§ What the task asks
Write the material out again in full, exactly.

(begin)

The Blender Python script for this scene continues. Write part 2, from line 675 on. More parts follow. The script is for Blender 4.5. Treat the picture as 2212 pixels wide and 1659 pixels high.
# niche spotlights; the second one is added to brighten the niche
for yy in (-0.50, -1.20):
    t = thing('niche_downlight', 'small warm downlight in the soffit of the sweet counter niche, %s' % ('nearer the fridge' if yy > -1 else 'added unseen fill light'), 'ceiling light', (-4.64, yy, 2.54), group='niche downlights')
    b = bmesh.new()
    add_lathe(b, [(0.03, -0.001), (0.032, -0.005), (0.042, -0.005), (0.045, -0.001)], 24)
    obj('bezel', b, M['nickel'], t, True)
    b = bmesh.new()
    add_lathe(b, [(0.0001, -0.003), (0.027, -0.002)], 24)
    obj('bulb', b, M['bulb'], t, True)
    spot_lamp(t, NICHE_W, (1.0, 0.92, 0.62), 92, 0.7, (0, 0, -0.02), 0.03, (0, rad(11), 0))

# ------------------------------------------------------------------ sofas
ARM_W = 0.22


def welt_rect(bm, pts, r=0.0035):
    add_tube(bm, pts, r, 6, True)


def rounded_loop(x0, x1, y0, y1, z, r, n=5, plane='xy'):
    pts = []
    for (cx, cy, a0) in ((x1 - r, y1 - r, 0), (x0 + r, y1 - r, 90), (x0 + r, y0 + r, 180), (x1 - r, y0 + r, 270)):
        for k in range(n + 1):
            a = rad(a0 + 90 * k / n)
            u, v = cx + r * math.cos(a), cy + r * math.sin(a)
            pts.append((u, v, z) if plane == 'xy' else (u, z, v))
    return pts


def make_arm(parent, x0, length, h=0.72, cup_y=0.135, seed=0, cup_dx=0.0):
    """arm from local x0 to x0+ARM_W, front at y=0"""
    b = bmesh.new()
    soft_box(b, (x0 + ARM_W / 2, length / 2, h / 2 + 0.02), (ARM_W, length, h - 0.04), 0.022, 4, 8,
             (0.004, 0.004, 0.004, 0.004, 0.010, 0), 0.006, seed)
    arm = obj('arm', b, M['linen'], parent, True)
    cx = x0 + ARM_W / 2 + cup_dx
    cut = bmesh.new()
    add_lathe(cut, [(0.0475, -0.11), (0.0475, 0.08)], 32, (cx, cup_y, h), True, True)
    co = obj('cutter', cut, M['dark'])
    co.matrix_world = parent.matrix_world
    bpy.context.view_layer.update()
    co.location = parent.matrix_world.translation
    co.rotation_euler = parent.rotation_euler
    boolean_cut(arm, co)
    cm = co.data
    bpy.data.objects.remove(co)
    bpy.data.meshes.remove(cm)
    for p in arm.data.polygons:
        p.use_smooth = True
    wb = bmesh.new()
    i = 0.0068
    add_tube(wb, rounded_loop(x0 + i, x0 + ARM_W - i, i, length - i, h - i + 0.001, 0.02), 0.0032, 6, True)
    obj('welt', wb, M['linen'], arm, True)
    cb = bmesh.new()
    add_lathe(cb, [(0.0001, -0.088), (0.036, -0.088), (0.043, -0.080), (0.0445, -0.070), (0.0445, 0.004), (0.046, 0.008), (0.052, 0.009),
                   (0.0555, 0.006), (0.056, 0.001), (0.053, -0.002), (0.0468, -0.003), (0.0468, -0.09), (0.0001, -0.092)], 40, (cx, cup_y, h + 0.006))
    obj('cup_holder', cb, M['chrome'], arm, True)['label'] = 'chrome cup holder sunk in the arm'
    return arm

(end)

§ Response
The Blender Python script for this scene continues. Write part 2, from line 675 on. More parts follow. The script is for Blender 4.5. Treat the picture as 2212 pixels wide and 1659 pixels high.
# niche spotlights; the second one is added to brighten the niche
for yy in (-0.50, -1.20):
    t = thing('niche_downlight', 'small warm downlight in the soffit of the sweet counter niche, %s' % ('nearer the fridge' if yy > -1 else 'added unseen fill light'), 'ceiling light', (-4.64, yy, 2.54), group='niche downlights')
    b = bmesh.new()
    add_lathe(b, [(0.03, -0.001), (0.032, -0.005), (0.042, -0.005), (0.045, -0.001)], 24)
    obj('bezel', b, M['nickel'], t, True)
    b = bmesh.new()
    add_lathe(b, [(0.0001, -0.003), (0.027, -0.002)], 24)
    obj('bulb', b, M['bulb'], t, True)
    spot_lamp(t, NICHE_W, (1.0, 0.92, 0.62), 92, 0.7, (0, 0, -0.02), 0.03, (0, rad(11), 0))

# ------------------------------------------------------------------ sofas
ARM_W = 0.22


def welt_rect(bm, pts, r=0.0035):
    add_tube(bm, pts, r, 6, True)


def rounded_loop(x0, x1, y0, y1, z, r, n=5, plane='xy'):
    pts = []
    for (cx, cy, a0) in ((x1 - r, y1 - r, 0), (x0 + r, y1 - r, 90), (x0 + r, y0 + r, 180), (x1 - r, y0 + r, 270)):
        for k in range(n + 1):
            a = rad(a0 + 90 * k / n)
            u, v = cx + r * math.cos(a), cy + r * math.sin(a)
            pts.append((u, v, z) if plane == 'xy' else (u, z, v))
    return pts


def make_arm(parent, x0, length, h=0.72, cup_y=0.135, seed=0, cup_dx=0.0):
    """arm from local x0 to x0+ARM_W, front at y=0"""
    b = bmesh.new()
    soft_box(b, (x0 + ARM_W / 2, length / 2, h / 2 + 0.02), (ARM_W, length, h - 0.04), 0.022, 4, 8,
             (0.004, 0.004, 0.004, 0.004, 0.010, 0), 0.006, seed)
    arm = obj('arm', b, M['linen'], parent, True)
    cx = x0 + ARM_W / 2 + cup_dx
    cut = bmesh.new()
    add_lathe(cut, [(0.0475, -0.11), (0.0475, 0.08)], 32, (cx, cup_y, h), True, True)
    co = obj('cutter', cut, M['dark'])
    co.matrix_world = parent.matrix_world
    bpy.context.view_layer.update()
    co.location = parent.matrix_world.translation
    co.rotation_euler = parent.rotation_euler
    boolean_cut(arm, co)
    cm = co.data
    bpy.data.objects.remove(co)
    bpy.data.meshes.remove(cm)
    for p in arm.data.polygons:
        p.use_smooth = True
    wb = bmesh.new()
    i = 0.0068
    add_tube(wb, rounded_loop(x0 + i, x0 + ARM_W - i, i, length - i, h - i + 0.001, 0.02), 0.0032, 6, True)
    obj('welt', wb, M['linen'], arm, True)
    cb = bmesh.new()
    add_lathe(cb, [(0.0001, -0.088), (0.036, -0.088), (0.043, -0.080), (0.0445, -0.070), (0.0445, 0.004), (0.046, 0.008), (0.052, 0.009),
                   (0.0555, 0.006), (0.056, 0.001), (0.053, -0.002), (0.0468, -0.003), (0.0468, -0.09), (0.0001, -0.092)], 40, (cx, cup_y, h + 0.006))
    obj('cup_holder', cb, M['chrome'], arm, True)['label'] = 'chrome cup holder sunk in the arm'
    return arm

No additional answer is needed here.